Thursday, August 17, 2006

 

Day 14 - Zion National Park, UT (Sunday)

We make it to Zion by 9:50am which is a world record for us. Another
beautiful hot day and we start out with a 2-mile hike along the river. We
see a lot of lizards and gigantic flying black beetles, one of which tries
to attack me causing me to scream, flail my arms and run around like a
lunatic in true girly fashion. This has Ben laughing for a good thirty
minutes. The trail ends at Zion Lodge where we grab some lunch in the
fanciest restaurant we've been to so far. We spend the lunch cracking each
other up with all the ridiculous comments we've heard each other make on the
trip (sample: "if it's good enough for the toilet it's good enough for
me"). After lunch we grab the Zion shuttle which is the only way to get
from point to point in the park. When Zion opened they got seventy visitors
a day; now they're up to seventy thousand, and the shuttle is their attempt
to squeeze five thousand cars into five hundred parking spots.

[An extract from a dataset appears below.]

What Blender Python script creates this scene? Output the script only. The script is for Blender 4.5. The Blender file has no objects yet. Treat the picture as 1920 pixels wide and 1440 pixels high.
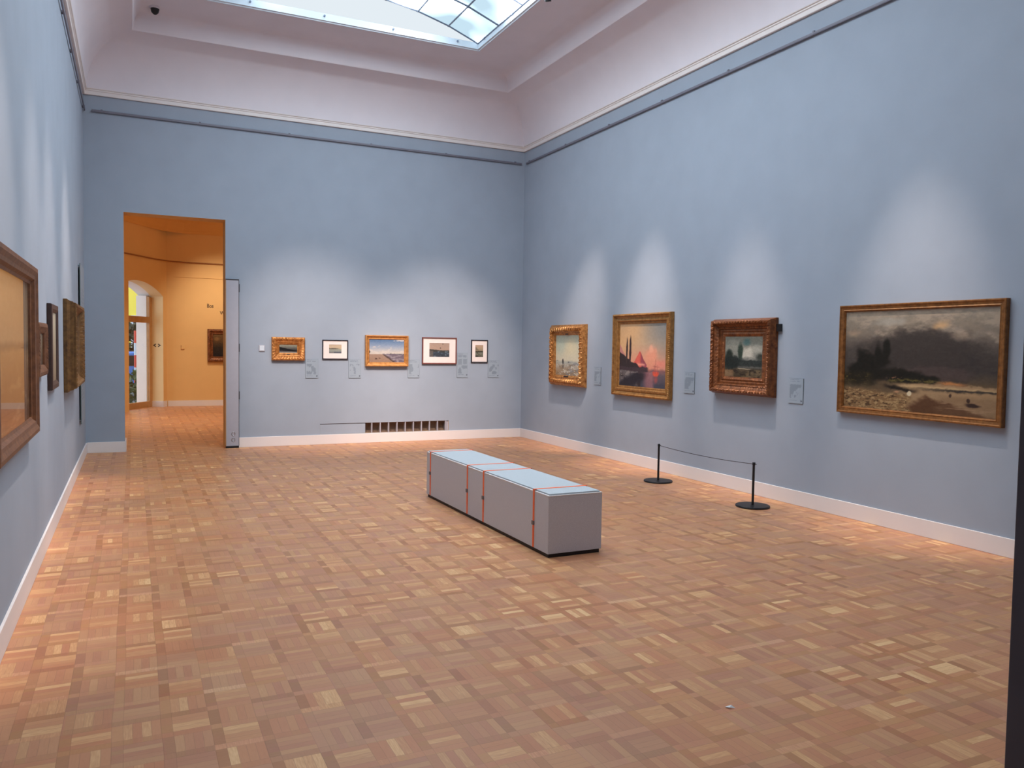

Departing the shuttle at the end we follow a trail that heads north into the
canyon. It's paved for a while and then it turns into The Narrows, where
the canyon walls are twenty feet apart and the Virgin River fills the canyon
floor. Many people forge ahead past where the trail ends and so do we. We're
in swift-flowing water up to our knees, sometimes our thighs, and we keep
our shoes on because the floor of the river is rock-filled and hard to
navigate. It's fun, although Sam falls in a few times (we wonder if it's on
purpose) and her cute white clothes become completely see-through. Better
her than me! At one point we watch the people in front of us go in up to
their chests and Mike decides to turn back. The kids and I move ahead,
sticking close behind a woman in bare feet who manages to find the best
route possible for another fifteen minutes up the river. At that point I
see dark storm clouds overhead and hear the rumble of thunder, and having
read several signs about what to do in case of flash flood ("wedge yourself
into a high crack above the water level"), I decide we should head back.
When we return to the paved trail we venture into the river one last time,
balancing on rocks to wash the silt and rocks out of our sneakers and socks.
It's so incredibly dry up here in this mountainous desert that by the time
we get off the shuttle at our car our shoes aren't squishy wet anymore.
They're still damp but we set them in the sun at the RV park and within a
few hours they're bone dry. Hmm, it IS a dry heat. We have another
home-cooked meal and try to pack up a bit because we're heading out early
the next day to the Grand Canyon. It's not too far, only 130 miles or so,
but it's certainly not highway driving.

Seen on a t-shirt: "Rock is dead. Long live paper and scissors."